Swine flu was not the only factor that aggravated investors, analysts said, as they were also uncomfortable about the preliminary results of the US government’s stress test to gauge the health of the nation’s 19 biggest banks.
Although the reports are due to be made public on May 4, the Bank of America and Citigroup have been told by regulators that they would probably need to raise more capital in the form of billions of dollars, raising concerns on the state of the financial sector there.
The KL Composite Index (KLCI) closed down 14.42 points, or 1.47%, to 965.70, its second consecutive day of loss. “The correction is healthy,” Jupiter Securities head of research Pong Teng Siew said.

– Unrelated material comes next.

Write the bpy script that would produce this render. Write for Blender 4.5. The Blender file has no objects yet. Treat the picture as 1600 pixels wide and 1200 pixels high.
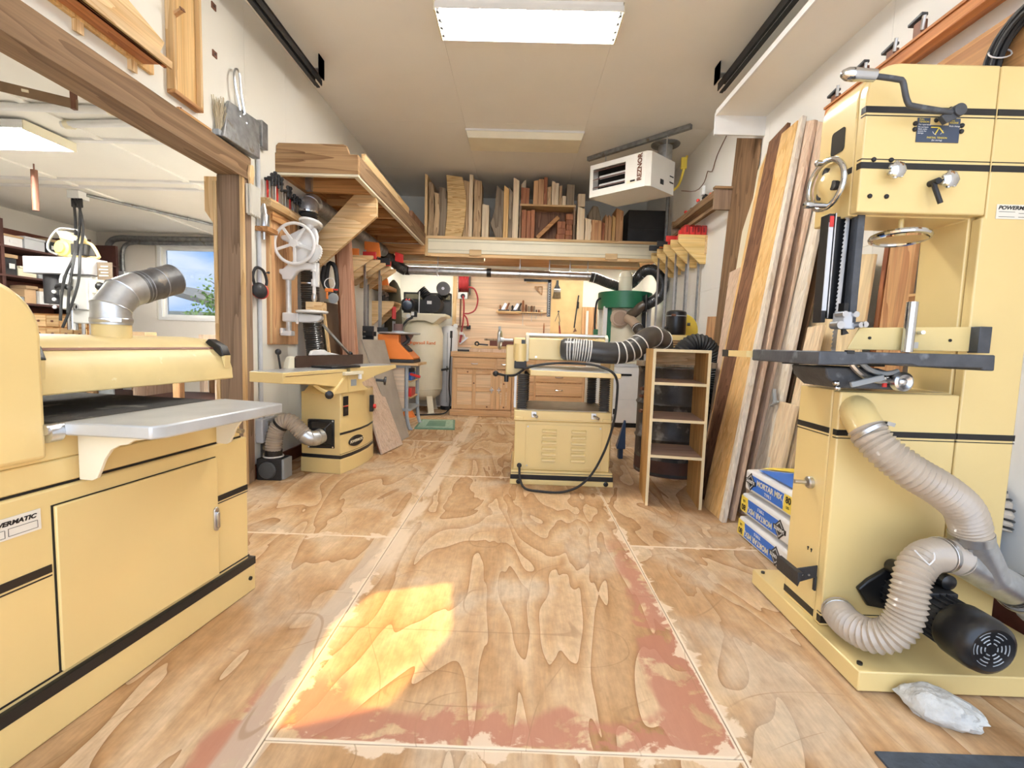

Market turnover stood at 1.56 billion shares in trades worth RM1.3bil.
European markets also opened lower by an average 2% each in early trade.
On Bursa Malaysia yesterday, losers outnumbered gainers 558 to 135 as investors chose to pocket gains ahead of more uncertainties.
Top Glove Corp Bhd, the world’s largest glove producer, fell 15 sen to RM6 after jumping 65 sen a day earlier on anticipation that orders would accelerate with the flu outbreak.
Tourism-related stock Genting Bhd was the day’s top loser, shedding 26 sen to RM4.34 on concerns that the flu outbreak would hurt demand for its products.
Airlines stocks AirAsia Bhd and Malaysia Airlines were also down by 0.9% and 1.3% to RM1.13 and RM2.98 respectively, an extension of Monday’s slump as investors remained cautious on the demand for air travel.
Analysts said the correction was healthy as the KLCI had been on an uptrend for more than a month before this week, advancing a total of 154.88 points, or 18.5%, from its recent bottom of 836.51 on March 12.
Jupiter’s Pong expects the correction to stretch for one or two months, with small recoveries in between. “It could be ready for a second upswing, perhaps in the second half of the year, when domestic liquidity is accompanied by a possible influx of foreign inflow, which is necessary to sustain a market rally,” he said.
The fresh injection of foreign funds should be apparent during the period as the more developed economies were expected to see some kind of stabilisation by then, Pong added.
MIDF head of research Zulkifli Hamzah offered a differing view saying that Bursa was heading into the weak half of the 12-month cycle. “The May-to-September period has historically been a weak phase,” he said.
Elsewhere, key Asian markets also finished the day lower with Japan’s Nikkei 225 falling 2.67%, Hong Kong’s Hang Seng shedding 1.92% and Singapore’s Straits Times Index ending the day 0.69% lower.
In the currency market, the ringgit weakened the most in three weeks on speculation that the swine flu would prolong the global recession which would hurt demand for the ringgit, an emerging market asset.
At 5pm, the local unit declined against the US dollar at 3.6270/6320. Crude palm oil also fell RM25 to RM2,456 per tonne.